> [Stated goal] Your task is to output the data exactly as it stands.

> [Data section]
----------

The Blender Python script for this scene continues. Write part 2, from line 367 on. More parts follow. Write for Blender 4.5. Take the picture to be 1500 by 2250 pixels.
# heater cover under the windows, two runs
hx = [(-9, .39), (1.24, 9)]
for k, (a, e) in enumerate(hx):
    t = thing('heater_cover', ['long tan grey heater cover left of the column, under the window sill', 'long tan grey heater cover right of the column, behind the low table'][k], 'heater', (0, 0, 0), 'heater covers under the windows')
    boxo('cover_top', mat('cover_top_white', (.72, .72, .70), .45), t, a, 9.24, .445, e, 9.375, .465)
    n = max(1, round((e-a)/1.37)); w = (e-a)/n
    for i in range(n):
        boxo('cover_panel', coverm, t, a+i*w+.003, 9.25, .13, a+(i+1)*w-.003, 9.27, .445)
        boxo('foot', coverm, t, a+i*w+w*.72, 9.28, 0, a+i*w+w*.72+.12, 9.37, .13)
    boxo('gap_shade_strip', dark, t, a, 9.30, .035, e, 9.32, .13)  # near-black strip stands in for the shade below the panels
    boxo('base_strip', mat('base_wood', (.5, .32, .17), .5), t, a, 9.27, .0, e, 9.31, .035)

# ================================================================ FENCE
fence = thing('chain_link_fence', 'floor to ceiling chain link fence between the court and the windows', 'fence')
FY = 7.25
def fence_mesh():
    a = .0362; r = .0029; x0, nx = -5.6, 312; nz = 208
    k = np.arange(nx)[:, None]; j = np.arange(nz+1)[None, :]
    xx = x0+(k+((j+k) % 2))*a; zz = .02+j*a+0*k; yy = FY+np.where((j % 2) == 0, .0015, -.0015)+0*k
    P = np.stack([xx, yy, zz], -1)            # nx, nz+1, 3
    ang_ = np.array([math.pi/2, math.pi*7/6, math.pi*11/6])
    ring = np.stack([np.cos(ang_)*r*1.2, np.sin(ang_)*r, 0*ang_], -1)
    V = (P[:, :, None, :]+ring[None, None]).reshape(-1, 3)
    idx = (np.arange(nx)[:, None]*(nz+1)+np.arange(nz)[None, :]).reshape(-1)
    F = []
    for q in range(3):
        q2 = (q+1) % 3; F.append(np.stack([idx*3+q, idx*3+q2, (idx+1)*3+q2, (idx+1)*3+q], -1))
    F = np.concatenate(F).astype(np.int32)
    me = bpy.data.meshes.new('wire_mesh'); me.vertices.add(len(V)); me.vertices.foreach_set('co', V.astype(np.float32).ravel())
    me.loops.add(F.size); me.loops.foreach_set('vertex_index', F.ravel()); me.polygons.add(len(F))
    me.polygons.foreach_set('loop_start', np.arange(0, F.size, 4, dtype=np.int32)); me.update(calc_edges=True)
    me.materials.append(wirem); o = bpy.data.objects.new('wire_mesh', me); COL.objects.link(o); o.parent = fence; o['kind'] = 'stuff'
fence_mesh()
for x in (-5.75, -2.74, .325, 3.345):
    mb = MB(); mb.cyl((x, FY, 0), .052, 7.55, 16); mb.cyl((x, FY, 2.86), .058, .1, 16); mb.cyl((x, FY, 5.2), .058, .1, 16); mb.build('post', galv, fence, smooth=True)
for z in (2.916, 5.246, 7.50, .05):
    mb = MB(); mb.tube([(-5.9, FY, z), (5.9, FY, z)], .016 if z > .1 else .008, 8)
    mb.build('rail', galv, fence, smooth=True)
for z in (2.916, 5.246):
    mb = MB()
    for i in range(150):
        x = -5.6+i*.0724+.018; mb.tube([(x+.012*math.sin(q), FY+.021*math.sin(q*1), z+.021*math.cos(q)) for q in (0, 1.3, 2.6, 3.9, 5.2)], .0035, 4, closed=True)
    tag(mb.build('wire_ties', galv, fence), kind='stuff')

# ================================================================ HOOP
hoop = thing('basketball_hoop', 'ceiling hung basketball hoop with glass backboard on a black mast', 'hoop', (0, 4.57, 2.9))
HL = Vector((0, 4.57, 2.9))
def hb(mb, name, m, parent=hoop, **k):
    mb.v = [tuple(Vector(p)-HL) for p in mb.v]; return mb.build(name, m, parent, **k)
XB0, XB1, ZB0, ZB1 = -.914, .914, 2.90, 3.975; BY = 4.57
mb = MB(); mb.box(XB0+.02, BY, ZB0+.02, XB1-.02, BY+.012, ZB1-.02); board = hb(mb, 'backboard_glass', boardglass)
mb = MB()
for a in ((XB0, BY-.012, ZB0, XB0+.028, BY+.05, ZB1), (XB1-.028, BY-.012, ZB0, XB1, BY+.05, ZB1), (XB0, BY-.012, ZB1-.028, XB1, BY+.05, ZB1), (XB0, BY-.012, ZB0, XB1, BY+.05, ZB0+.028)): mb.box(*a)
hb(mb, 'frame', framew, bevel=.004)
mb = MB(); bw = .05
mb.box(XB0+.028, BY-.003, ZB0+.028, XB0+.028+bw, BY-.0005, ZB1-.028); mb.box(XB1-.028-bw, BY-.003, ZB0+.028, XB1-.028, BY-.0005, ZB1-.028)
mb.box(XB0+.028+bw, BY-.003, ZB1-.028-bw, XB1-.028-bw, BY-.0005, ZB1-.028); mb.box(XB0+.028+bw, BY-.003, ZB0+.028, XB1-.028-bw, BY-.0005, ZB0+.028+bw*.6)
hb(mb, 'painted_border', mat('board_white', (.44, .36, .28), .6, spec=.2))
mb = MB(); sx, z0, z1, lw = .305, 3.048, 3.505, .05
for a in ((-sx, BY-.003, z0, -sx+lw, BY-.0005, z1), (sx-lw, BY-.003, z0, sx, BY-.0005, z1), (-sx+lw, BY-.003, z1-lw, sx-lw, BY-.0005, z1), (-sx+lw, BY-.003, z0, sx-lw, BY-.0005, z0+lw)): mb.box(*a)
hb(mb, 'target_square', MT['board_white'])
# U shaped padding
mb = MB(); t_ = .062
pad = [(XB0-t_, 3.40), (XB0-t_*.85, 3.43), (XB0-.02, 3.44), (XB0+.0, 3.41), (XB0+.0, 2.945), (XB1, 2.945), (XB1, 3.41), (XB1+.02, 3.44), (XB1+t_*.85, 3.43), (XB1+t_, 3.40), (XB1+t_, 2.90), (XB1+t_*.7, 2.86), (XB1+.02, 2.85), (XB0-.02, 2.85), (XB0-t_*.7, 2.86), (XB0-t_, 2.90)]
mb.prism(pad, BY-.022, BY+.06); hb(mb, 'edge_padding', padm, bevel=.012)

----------

> [Response for this exercise]
The Blender Python script for this scene continues. Write part 2, from line 367 on. More parts follow. Write for Blender 4.5. Take the picture to be 1500 by 2250 pixels.
# heater cover under the windows, two runs
hx = [(-9, .39), (1.24, 9)]
for k, (a, e) in enumerate(hx):
    t = thing('heater_cover', ['long tan grey heater cover left of the column, under the window sill', 'long tan grey heater cover right of the column, behind the low table'][k], 'heater', (0, 0, 0), 'heater covers under the windows')
    boxo('cover_top', mat('cover_top_white', (.72, .72, .70), .45), t, a, 9.24, .445, e, 9.375, .465)
    n = max(1, round((e-a)/1.37)); w = (e-a)/n
    for i in range(n):
        boxo('cover_panel', coverm, t, a+i*w+.003, 9.25, .13, a+(i+1)*w-.003, 9.27, .445)
        boxo('foot', coverm, t, a+i*w+w*.72, 9.28, 0, a+i*w+w*.72+.12, 9.37, .13)
    boxo('gap_shade_strip', dark, t, a, 9.30, .035, e, 9.32, .13)  # near-black strip stands in for the shade below the panels
    boxo('base_strip', mat('base_wood', (.5, .32, .17), .5), t, a, 9.27, .0, e, 9.31, .035)

# ================================================================ FENCE
fence = thing('chain_link_fence', 'floor to ceiling chain link fence between the court and the windows', 'fence')
FY = 7.25
def fence_mesh():
    a = .0362; r = .0029; x0, nx = -5.6, 312; nz = 208
    k = np.arange(nx)[:, None]; j = np.arange(nz+1)[None, :]
    xx = x0+(k+((j+k) % 2))*a; zz = .02+j*a+0*k; yy = FY+np.where((j % 2) == 0, .0015, -.0015)+0*k
    P = np.stack([xx, yy, zz], -1)            # nx, nz+1, 3
    ang_ = np.array([math.pi/2, math.pi*7/6, math.pi*11/6])
    ring = np.stack([np.cos(ang_)*r*1.2, np.sin(ang_)*r, 0*ang_], -1)
    V = (P[:, :, None, :]+ring[None, None]).reshape(-1, 3)
    idx = (np.arange(nx)[:, None]*(nz+1)+np.arange(nz)[None, :]).reshape(-1)
    F = []
    for q in range(3):
        q2 = (q+1) % 3; F.append(np.stack([idx*3+q, idx*3+q2, (idx+1)*3+q2, (idx+1)*3+q], -1))
    F = np.concatenate(F).astype(np.int32)
    me = bpy.data.meshes.new('wire_mesh'); me.vertices.add(len(V)); me.vertices.foreach_set('co', V.astype(np.float32).ravel())
    me.loops.add(F.size); me.loops.foreach_set('vertex_index', F.ravel()); me.polygons.add(len(F))
    me.polygons.foreach_set('loop_start', np.arange(0, F.size, 4, dtype=np.int32)); me.update(calc_edges=True)
    me.materials.append(wirem); o = bpy.data.objects.new('wire_mesh', me); COL.objects.link(o); o.parent = fence; o['kind'] = 'stuff'
fence_mesh()
for x in (-5.75, -2.74, .325, 3.345):
    mb = MB(); mb.cyl((x, FY, 0), .052, 7.55, 16); mb.cyl((x, FY, 2.86), .058, .1, 16); mb.cyl((x, FY, 5.2), .058, .1, 16); mb.build('post', galv, fence, smooth=True)
for z in (2.916, 5.246, 7.50, .05):
    mb = MB(); mb.tube([(-5.9, FY, z), (5.9, FY, z)], .016 if z > .1 else .008, 8)
    mb.build('rail', galv, fence, smooth=True)
for z in (2.916, 5.246):
    mb = MB()
    for i in range(150):
        x = -5.6+i*.0724+.018; mb.tube([(x+.012*math.sin(q), FY+.021*math.sin(q*1), z+.021*math.cos(q)) for q in (0, 1.3, 2.6, 3.9, 5.2)], .0035, 4, closed=True)
    tag(mb.build('wire_ties', galv, fence), kind='stuff')

# ================================================================ HOOP
hoop = thing('basketball_hoop', 'ceiling hung basketball hoop with glass backboard on a black mast', 'hoop', (0, 4.57, 2.9))
HL = Vector((0, 4.57, 2.9))
def hb(mb, name, m, parent=hoop, **k):
    mb.v = [tuple(Vector(p)-HL) for p in mb.v]; return mb.build(name, m, parent, **k)
XB0, XB1, ZB0, ZB1 = -.914, .914, 2.90, 3.975; BY = 4.57
mb = MB(); mb.box(XB0+.02, BY, ZB0+.02, XB1-.02, BY+.012, ZB1-.02); board = hb(mb, 'backboard_glass', boardglass)
mb = MB()
for a in ((XB0, BY-.012, ZB0, XB0+.028, BY+.05, ZB1), (XB1-.028, BY-.012, ZB0, XB1, BY+.05, ZB1), (XB0, BY-.012, ZB1-.028, XB1, BY+.05, ZB1), (XB0, BY-.012, ZB0, XB1, BY+.05, ZB0+.028)): mb.box(*a)
hb(mb, 'frame', framew, bevel=.004)
mb = MB(); bw = .05
mb.box(XB0+.028, BY-.003, ZB0+.028, XB0+.028+bw, BY-.0005, ZB1-.028); mb.box(XB1-.028-bw, BY-.003, ZB0+.028, XB1-.028, BY-.0005, ZB1-.028)
mb.box(XB0+.028+bw, BY-.003, ZB1-.028-bw, XB1-.028-bw, BY-.0005, ZB1-.028); mb.box(XB0+.028+bw, BY-.003, ZB0+.028, XB1-.028-bw, BY-.0005, ZB0+.028+bw*.6)
hb(mb, 'painted_border', mat('board_white', (.44, .36, .28), .6, spec=.2))
mb = MB(); sx, z0, z1, lw = .305, 3.048, 3.505, .05
for a in ((-sx, BY-.003, z0, -sx+lw, BY-.0005, z1), (sx-lw, BY-.003, z0, sx, BY-.0005, z1), (-sx+lw, BY-.003, z1-lw, sx-lw, BY-.0005, z1), (-sx+lw, BY-.003, z0, sx-lw, BY-.0005, z0+lw)): mb.box(*a)
hb(mb, 'target_square', MT['board_white'])
# U shaped padding
mb = MB(); t_ = .062
pad = [(XB0-t_, 3.40), (XB0-t_*.85, 3.43), (XB0-.02, 3.44), (XB0+.0, 3.41), (XB0+.0, 2.945), (XB1, 2.945), (XB1, 3.41), (XB1+.02, 3.44), (XB1+t_*.85, 3.43), (XB1+t_, 3.40), (XB1+t_, 2.90), (XB1+t_*.7, 2.86), (XB1+.02, 2.85), (XB0-.02, 2.85), (XB0-t_*.7, 2.86), (XB0-t_, 2.90)]
mb.prism(pad, BY-.022, BY+.06); hb(mb, 'edge_padding', padm, bevel=.012)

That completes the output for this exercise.